The first ldc emits a LDC instruction that loads the component name as a string constant onto the stack. The componentPrefix method is a helper that returns the component name formatted as a JSON key, with the appropriate prefix (either {" for the first component, or ," for subsequent components).
private static String componentPrefix(RecordComponent component, int index) {
return index == 0 ? "{\"" + component.getName() + "\":\"" : ",\"" + component.getName() + "\":\"";
}
At that point, the operand stack contains two values: the reference to the StringBuilder and the string generated by componentPrefix.
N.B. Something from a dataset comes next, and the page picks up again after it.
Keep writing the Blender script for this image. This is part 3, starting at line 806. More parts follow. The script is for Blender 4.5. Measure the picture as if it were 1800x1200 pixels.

invokevirtual then emits an INVOKEVIRTUAL instruction that pops the argument string and the StringBuilder reference from the stack, calls StringBuilder.append(String), and pushes the return value, which is the same StringBuilder reference, back onto the stack. This allows us to chain multiple append calls together.
Next, the code generator emits bytecode that loads the record instance from the local variable onto the stack and calls the component accessor method, for example person.firstName(), to get the value of the component. Because the accessor methods do not take parameters, invokevirtual only pops the reference to the record from the stack, calls the accessor method, and pushes the returned component value onto the stack.
So at that point we have the StringBuilder reference and the component value on the stack. We call StringBuilder.append(String) again to append the component value to the JSON string. This pops both the StringBuilder reference and the component value from the stack and pushes the StringBuilder reference back onto the stack as the return value of append.
Finally, it appends a closing quote (") after the component value.
After all components have been processed, the generator emits bytecode that appends a closing curly brace (}) to the JSON string, and then calls toString on the StringBuilder to get the final JSON string, which is returned from the method with areturn.
int recordSlot = recordSlot1;
for (int index = 0; index < components.length; index++) {
RecordComponent component = components[index];
codeBuilder.ldc(componentPrefix(component, index))
.invokevirtual(stringBuilderClass, "append", appendType)
.aload(recordSlot)
.invokevirtual(recordClassDesc, component.getName(), MethodTypeDesc.of(ConstantDescs.CD_String))
.invokevirtual(stringBuilderClass, "append", appendType)
.ldc("\"")
.invokevirtual(stringBuilderClass, "append", appendType);
}
codeBuilder.ldc("}")
.invokevirtual(stringBuilderClass, "append", appendType)
.invokevirtual(stringBuilderClass, "toString", toStringType)
.areturn();
When working with the Class-File API, one important aspect is keeping track of the operand stack and always being aware of which values are on it at any given time.
When we now run the example with a record like this
record Person(String firstName, String lastName) {}
the code generator emits bytecode that looks similar to this Java code.
public String serialize(Object value) {
Person person = (Person) value;
return new StringBuilder()
.append("{\"firstName\":\"")
.append(person.firstName())
.append("\",\"lastName\":\"")
.append(person.lastName())
.append("\"}")
.toString();
}
Loading the emitted implementation class and invoking it with this code produces the output {"firstName":"Duke","lastName":"Java"}.
JSONSerializer<Person> serializer = JSONSerializer.from(Person.class);
String json = serializer.serialize(new Person("Duke", "Java"));
System.out.println(json);
Wrapping Up ¶
The Class-File API brings bytecode-manipulation capabilities into the JDK. This is significant because the API is designed to evolve in lockstep with the class-file format, which means it will support the latest language and JVM features as the platform evolves. That is a big improvement over the situation where bytecode libraries can lag behind new JDK releases.